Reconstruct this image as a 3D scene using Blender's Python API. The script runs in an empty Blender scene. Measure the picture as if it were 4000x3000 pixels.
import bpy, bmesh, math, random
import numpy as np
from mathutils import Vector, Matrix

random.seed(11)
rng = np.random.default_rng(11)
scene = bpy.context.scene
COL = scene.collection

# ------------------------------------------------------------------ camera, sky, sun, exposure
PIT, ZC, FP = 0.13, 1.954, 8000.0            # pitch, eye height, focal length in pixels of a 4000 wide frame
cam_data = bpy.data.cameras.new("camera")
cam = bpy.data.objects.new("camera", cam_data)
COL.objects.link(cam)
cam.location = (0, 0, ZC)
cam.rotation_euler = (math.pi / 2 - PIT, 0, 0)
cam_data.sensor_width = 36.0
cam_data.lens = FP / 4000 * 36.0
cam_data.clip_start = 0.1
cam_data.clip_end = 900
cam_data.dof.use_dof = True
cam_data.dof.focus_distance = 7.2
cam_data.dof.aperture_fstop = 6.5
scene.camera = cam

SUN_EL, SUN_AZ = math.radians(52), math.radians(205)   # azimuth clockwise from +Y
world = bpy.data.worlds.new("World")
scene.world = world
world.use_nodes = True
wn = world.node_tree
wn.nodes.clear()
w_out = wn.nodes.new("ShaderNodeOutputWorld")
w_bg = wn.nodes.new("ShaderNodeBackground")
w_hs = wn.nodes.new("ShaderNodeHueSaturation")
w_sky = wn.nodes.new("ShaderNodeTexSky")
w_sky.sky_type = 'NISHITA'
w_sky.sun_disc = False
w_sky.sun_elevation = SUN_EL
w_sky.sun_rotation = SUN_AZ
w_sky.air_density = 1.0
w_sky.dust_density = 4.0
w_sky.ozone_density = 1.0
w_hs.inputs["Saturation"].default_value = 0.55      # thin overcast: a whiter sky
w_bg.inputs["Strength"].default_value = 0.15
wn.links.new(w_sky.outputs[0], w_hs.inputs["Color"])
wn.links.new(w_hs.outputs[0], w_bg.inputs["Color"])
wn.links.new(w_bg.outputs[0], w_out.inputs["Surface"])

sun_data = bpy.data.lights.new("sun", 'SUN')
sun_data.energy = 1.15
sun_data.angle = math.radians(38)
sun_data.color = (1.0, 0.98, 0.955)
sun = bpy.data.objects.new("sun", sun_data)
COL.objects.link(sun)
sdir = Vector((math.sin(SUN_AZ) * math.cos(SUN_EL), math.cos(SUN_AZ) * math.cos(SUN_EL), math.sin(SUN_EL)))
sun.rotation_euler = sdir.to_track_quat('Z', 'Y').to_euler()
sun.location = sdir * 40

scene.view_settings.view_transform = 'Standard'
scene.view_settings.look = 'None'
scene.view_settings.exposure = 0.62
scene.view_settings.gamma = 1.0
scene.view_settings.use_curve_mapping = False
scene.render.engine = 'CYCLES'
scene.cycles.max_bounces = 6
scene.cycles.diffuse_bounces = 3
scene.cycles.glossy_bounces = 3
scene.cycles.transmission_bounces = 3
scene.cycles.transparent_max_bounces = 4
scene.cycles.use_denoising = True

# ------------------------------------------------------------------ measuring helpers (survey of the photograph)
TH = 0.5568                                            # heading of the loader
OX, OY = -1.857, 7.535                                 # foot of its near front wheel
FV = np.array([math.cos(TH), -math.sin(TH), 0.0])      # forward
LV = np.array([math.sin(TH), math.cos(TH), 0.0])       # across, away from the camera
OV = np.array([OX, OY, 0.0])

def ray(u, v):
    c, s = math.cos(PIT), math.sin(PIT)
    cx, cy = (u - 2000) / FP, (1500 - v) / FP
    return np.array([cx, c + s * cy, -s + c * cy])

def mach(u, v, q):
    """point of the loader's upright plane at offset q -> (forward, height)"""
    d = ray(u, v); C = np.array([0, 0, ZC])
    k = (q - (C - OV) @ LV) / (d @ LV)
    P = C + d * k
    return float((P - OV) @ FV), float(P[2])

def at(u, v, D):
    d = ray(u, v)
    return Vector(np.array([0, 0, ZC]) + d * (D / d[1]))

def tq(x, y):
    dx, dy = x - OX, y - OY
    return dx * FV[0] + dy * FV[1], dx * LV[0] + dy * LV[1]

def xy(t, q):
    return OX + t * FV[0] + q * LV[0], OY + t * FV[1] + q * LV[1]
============
== SHORT PROBLEM ==
The listing above must be transcribed exactly, line by line.

== EXERCISE ANSWER ==
Reconstruct this image as a 3D scene using Blender's Python API. The script runs in an empty Blender scene. Measure the picture as if it were 4000x3000 pixels.
import bpy, bmesh, math, random
import numpy as np
from mathutils import Vector, Matrix

random.seed(11)
rng = np.random.default_rng(11)
scene = bpy.context.scene
COL = scene.collection

# ------------------------------------------------------------------ camera, sky, sun, exposure
PIT, ZC, FP = 0.13, 1.954, 8000.0            # pitch, eye height, focal length in pixels of a 4000 wide frame
cam_data = bpy.data.cameras.new("camera")
cam = bpy.data.objects.new("camera", cam_data)
COL.objects.link(cam)
cam.location = (0, 0, ZC)
cam.rotation_euler = (math.pi / 2 - PIT, 0, 0)
cam_data.sensor_width = 36.0
cam_data.lens = FP / 4000 * 36.0
cam_data.clip_start = 0.1
cam_data.clip_end = 900
cam_data.dof.use_dof = True
cam_data.dof.focus_distance = 7.2
cam_data.dof.aperture_fstop = 6.5
scene.camera = cam

SUN_EL, SUN_AZ = math.radians(52), math.radians(205)   # azimuth clockwise from +Y
world = bpy.data.worlds.new("World")
scene.world = world
world.use_nodes = True
wn = world.node_tree
wn.nodes.clear()
w_out = wn.nodes.new("ShaderNodeOutputWorld")
w_bg = wn.nodes.new("ShaderNodeBackground")
w_hs = wn.nodes.new("ShaderNodeHueSaturation")
w_sky = wn.nodes.new("ShaderNodeTexSky")
w_sky.sky_type = 'NISHITA'
w_sky.sun_disc = False
w_sky.sun_elevation = SUN_EL
w_sky.sun_rotation = SUN_AZ
w_sky.air_density = 1.0
w_sky.dust_density = 4.0
w_sky.ozone_density = 1.0
w_hs.inputs["Saturation"].default_value = 0.55      # thin overcast: a whiter sky
w_bg.inputs["Strength"].default_value = 0.15
wn.links.new(w_sky.outputs[0], w_hs.inputs["Color"])
wn.links.new(w_hs.outputs[0], w_bg.inputs["Color"])
wn.links.new(w_bg.outputs[0], w_out.inputs["Surface"])

sun_data = bpy.data.lights.new("sun", 'SUN')
sun_data.energy = 1.15
sun_data.angle = math.radians(38)
sun_data.color = (1.0, 0.98, 0.955)
sun = bpy.data.objects.new("sun", sun_data)
COL.objects.link(sun)
sdir = Vector((math.sin(SUN_AZ) * math.cos(SUN_EL), math.cos(SUN_AZ) * math.cos(SUN_EL), math.sin(SUN_EL)))
sun.rotation_euler = sdir.to_track_quat('Z', 'Y').to_euler()
sun.location = sdir * 40

scene.view_settings.view_transform = 'Standard'
scene.view_settings.look = 'None'
scene.view_settings.exposure = 0.62
scene.view_settings.gamma = 1.0
scene.view_settings.use_curve_mapping = False
scene.render.engine = 'CYCLES'
scene.cycles.max_bounces = 6
scene.cycles.diffuse_bounces = 3
scene.cycles.glossy_bounces = 3
scene.cycles.transmission_bounces = 3
scene.cycles.transparent_max_bounces = 4
scene.cycles.use_denoising = True

# ------------------------------------------------------------------ measuring helpers (survey of the photograph)
TH = 0.5568                                            # heading of the loader
OX, OY = -1.857, 7.535                                 # foot of its near front wheel
FV = np.array([math.cos(TH), -math.sin(TH), 0.0])      # forward
LV = np.array([math.sin(TH), math.cos(TH), 0.0])       # across, away from the camera
OV = np.array([OX, OY, 0.0])

def ray(u, v):
    c, s = math.cos(PIT), math.sin(PIT)
    cx, cy = (u - 2000) / FP, (1500 - v) / FP
    return np.array([cx, c + s * cy, -s + c * cy])

def mach(u, v, q):
    """point of the loader's upright plane at offset q -> (forward, height)"""
    d = ray(u, v); C = np.array([0, 0, ZC])
    k = (q - (C - OV) @ LV) / (d @ LV)
    P = C + d * k
    return float((P - OV) @ FV), float(P[2])

def at(u, v, D):
    d = ray(u, v)
    return Vector(np.array([0, 0, ZC]) + d * (D / d[1]))

def tq(x, y):
    dx, dy = x - OX, y - OY
    return dx * FV[0] + dy * FV[1], dx * LV[0] + dy * LV[1]

def xy(t, q):
    return OX + t * FV[0] + q * LV[0], OY + t * FV[1] + q * LV[1]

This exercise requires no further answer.